We writers – and especially writers for children, but all writers – have an obligation to our readers: it's the obligation to write true things, especially important when we are creating tales of people who do not exist in places that never were – to understand that truth is not in what happens but what it tells us about who we are. Fiction is the lie that tells the truth, after all. We have an obligation not to bore our readers, but to make them need to turn the pages. One of the best cures for a reluctant reader, after all, is a tale they cannot stop themselves from reading. And while we must tell our readers true things and give them weapons and give them armour and pass on whatever wisdom we have gleaned from our short stay on this green world, we have an obligation not to preach, not to lecture, not to force predigested morals and messages down our readers' throats like adult birds feeding their babies pre-masticated maggots; and we have an obligation never, ever, under any circumstances, to write anything for children that we would not want to read ourselves.
We have an obligation to understand and to acknowledge that as writers for children we are doing important work, because if we mess it up and write dull books that turn children away from reading and from books, we 've lessened our own future and diminished theirs.
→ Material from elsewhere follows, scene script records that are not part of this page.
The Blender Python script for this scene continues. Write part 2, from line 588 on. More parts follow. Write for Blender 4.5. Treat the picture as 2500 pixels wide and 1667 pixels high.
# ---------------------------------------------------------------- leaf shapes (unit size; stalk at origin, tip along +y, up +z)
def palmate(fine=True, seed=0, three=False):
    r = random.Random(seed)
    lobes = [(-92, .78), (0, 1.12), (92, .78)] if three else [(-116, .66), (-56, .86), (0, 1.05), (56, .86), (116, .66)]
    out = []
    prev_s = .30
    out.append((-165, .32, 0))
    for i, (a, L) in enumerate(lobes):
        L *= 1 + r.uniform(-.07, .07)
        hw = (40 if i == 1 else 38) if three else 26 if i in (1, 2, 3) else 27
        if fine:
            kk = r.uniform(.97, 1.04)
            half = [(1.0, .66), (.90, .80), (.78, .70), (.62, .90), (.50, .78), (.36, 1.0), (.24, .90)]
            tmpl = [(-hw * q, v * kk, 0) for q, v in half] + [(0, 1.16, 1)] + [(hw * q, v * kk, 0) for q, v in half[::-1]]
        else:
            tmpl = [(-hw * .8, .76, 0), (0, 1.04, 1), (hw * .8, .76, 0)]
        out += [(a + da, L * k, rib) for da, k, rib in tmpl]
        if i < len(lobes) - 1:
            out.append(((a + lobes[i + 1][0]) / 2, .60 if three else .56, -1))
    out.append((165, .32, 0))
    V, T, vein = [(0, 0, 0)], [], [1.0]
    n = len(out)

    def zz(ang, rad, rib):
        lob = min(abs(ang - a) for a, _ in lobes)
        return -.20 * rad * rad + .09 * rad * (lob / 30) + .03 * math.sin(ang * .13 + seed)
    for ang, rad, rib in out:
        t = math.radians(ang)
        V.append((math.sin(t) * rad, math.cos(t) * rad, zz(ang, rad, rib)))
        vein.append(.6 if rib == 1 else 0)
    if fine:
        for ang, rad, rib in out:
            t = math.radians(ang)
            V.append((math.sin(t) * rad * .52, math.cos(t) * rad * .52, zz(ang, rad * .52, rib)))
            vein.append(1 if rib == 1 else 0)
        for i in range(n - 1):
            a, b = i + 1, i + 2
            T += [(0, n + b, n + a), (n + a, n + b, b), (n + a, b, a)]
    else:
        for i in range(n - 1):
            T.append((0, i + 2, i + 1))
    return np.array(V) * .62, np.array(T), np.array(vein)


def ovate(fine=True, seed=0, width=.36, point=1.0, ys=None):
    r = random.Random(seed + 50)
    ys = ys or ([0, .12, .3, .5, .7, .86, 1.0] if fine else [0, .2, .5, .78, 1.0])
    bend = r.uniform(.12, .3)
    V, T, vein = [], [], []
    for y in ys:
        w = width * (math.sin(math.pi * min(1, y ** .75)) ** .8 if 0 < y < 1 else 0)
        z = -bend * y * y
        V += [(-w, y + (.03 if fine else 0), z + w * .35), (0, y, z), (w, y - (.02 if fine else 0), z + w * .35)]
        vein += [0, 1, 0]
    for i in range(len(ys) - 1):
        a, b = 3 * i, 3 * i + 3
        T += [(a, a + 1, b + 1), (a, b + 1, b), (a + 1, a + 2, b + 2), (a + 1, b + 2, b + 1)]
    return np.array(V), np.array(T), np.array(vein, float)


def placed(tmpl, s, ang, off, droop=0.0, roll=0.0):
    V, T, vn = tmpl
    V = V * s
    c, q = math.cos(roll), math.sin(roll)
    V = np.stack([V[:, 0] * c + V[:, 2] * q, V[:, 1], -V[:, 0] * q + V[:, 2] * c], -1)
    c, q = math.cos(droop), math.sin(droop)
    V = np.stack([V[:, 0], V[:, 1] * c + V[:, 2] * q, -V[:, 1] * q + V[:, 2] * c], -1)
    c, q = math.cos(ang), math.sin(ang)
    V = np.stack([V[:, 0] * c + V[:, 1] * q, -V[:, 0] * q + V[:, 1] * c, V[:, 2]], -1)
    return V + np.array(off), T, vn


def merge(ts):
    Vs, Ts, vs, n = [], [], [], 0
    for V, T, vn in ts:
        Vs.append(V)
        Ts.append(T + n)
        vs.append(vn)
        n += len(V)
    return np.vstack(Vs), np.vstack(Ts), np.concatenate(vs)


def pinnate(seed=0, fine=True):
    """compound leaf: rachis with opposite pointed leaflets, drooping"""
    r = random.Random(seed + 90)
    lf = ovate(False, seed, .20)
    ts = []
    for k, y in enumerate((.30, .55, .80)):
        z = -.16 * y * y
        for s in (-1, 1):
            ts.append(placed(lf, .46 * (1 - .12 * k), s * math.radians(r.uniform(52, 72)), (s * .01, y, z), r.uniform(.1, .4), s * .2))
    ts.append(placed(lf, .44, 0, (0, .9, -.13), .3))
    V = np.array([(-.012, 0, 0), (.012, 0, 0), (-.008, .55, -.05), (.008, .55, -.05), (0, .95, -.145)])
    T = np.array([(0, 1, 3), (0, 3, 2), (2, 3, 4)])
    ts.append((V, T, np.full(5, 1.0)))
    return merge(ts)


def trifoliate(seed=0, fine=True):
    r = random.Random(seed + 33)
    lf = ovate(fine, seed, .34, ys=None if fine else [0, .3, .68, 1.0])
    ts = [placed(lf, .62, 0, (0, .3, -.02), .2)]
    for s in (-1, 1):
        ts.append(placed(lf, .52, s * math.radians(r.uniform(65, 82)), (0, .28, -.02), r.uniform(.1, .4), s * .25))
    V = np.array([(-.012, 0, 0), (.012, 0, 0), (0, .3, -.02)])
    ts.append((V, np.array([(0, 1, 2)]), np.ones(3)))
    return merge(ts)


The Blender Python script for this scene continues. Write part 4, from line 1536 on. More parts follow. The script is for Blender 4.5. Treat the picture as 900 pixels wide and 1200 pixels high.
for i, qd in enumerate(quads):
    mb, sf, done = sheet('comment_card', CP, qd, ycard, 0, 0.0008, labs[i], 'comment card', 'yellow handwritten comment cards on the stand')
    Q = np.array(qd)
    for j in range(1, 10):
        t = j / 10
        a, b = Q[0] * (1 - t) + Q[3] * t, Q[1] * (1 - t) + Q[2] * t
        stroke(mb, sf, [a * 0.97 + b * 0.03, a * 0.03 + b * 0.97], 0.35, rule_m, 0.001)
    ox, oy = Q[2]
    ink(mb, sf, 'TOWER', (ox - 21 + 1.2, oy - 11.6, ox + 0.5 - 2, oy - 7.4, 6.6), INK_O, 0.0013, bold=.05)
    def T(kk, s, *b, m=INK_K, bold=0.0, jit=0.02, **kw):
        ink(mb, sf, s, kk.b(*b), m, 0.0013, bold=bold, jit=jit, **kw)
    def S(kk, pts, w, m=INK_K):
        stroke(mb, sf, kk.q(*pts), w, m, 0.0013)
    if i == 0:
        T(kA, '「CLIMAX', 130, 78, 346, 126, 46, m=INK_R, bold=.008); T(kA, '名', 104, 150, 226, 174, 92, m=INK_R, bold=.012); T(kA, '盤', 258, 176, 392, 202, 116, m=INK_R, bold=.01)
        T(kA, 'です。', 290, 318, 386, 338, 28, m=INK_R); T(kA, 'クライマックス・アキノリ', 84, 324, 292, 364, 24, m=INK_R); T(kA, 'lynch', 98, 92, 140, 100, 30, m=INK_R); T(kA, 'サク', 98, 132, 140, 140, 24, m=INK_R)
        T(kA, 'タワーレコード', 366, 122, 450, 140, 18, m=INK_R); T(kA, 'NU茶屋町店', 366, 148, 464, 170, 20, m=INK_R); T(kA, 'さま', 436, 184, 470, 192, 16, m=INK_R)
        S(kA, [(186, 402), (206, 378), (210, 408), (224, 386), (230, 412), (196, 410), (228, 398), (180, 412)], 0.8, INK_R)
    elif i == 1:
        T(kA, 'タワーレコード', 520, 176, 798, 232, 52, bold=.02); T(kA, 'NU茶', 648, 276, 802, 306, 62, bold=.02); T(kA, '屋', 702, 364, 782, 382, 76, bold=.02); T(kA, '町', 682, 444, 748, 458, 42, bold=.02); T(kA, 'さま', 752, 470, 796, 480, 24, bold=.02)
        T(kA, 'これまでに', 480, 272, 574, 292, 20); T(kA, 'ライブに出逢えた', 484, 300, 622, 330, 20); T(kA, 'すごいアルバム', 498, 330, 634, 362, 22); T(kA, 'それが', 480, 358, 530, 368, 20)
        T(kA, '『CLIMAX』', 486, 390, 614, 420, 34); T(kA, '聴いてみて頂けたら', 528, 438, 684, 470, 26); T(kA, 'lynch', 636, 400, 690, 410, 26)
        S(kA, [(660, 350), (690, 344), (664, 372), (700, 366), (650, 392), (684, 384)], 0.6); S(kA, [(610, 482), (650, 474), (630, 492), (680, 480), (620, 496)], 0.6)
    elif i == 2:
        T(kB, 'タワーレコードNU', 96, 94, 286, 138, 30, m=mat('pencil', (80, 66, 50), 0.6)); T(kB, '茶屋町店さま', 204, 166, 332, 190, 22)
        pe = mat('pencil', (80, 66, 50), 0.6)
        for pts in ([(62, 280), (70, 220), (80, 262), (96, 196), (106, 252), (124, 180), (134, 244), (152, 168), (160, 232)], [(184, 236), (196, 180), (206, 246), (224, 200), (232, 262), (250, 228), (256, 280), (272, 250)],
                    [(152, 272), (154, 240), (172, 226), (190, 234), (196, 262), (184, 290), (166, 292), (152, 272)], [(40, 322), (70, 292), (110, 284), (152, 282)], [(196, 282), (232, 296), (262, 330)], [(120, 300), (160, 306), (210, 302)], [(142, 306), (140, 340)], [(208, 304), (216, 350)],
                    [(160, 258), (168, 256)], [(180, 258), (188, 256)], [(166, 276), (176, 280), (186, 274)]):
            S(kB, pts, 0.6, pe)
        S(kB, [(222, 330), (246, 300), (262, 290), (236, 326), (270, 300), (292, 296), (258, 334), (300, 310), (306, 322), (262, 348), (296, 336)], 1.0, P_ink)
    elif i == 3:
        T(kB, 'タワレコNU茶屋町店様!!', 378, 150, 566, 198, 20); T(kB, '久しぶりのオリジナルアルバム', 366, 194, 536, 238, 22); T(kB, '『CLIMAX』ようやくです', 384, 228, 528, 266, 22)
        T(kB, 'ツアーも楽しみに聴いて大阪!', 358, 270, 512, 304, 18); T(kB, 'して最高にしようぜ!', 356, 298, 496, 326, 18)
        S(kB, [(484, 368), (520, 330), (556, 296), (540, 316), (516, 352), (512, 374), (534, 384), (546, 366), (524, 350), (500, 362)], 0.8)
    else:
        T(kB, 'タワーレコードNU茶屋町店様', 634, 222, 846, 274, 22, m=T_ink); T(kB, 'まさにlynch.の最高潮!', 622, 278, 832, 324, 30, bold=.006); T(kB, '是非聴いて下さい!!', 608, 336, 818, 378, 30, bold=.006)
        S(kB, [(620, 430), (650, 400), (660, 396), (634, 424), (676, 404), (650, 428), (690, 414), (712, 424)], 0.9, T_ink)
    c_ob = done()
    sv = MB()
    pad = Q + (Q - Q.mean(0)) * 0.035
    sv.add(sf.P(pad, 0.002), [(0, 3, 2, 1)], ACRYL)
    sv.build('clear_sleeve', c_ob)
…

We all – adults and children, writers and readers – have an obligation to daydream. We have an obligation to imagine. It is easy to pretend that nobody can change anything, that we are in a world in which society is huge and the individual is less than nothing: an atom in a wall, a grain of rice in a rice field. But the truth is, individuals change their world over and over, individuals make the future, and they do it by imagining that things can be different.
Look around you: I mean it. Pause, for a moment and look around the room that you are in. I'm going to point out something so obvious that it tends to be forgotten. It's this: that everything you can see, including the walls, was, at some point, imagined. Someone decided it was easier to sit on a chair than on the ground and imagined the chair. Someone had to imagine a way that I could talk to you in London right now without us all getting rained on.This room and the things in it, and all the other things in this building, this city, exist because, over and over and over, people imagined things.
We have an obligation to make things beautiful. Not to leave the world uglier than we found it, not to empty the oceans, not to leave our problems for the next generation. We have an obligation to clean up after ourselves, and not leave our children with a world we've shortsightedly messed up, shortchanged, and crippled.
We have an obligation to tell our politicians what we want, to vote against politicians of whatever party who do not understand the value of reading in creating worthwhile citizens, who do not want to act to preserve and protect knowledge and encourage literacy. This is not a matter of party politics. This is a matter of common humanity.
Albert Einstein was asked once how we could make our children intelligent. His reply was both simple and wise. "If you want your children to be intelligent," he said, "read them fairy tales. If you want them to be more intelligent, read them more fairy tales." He understood the value of reading, and of imagining. I hope we can give our children a world in which they will read, and be read to, and imagine, and understand.
• This is an edited version of Neil Gaiman's lecture for the Reading Agency, delivered on Monday October 14 at the Barbican in London. The Reading Agency's annual lecture series was initiated in 2012 as a platform for leading writers and thinkers to share original, challenging ideas about reading and libraries.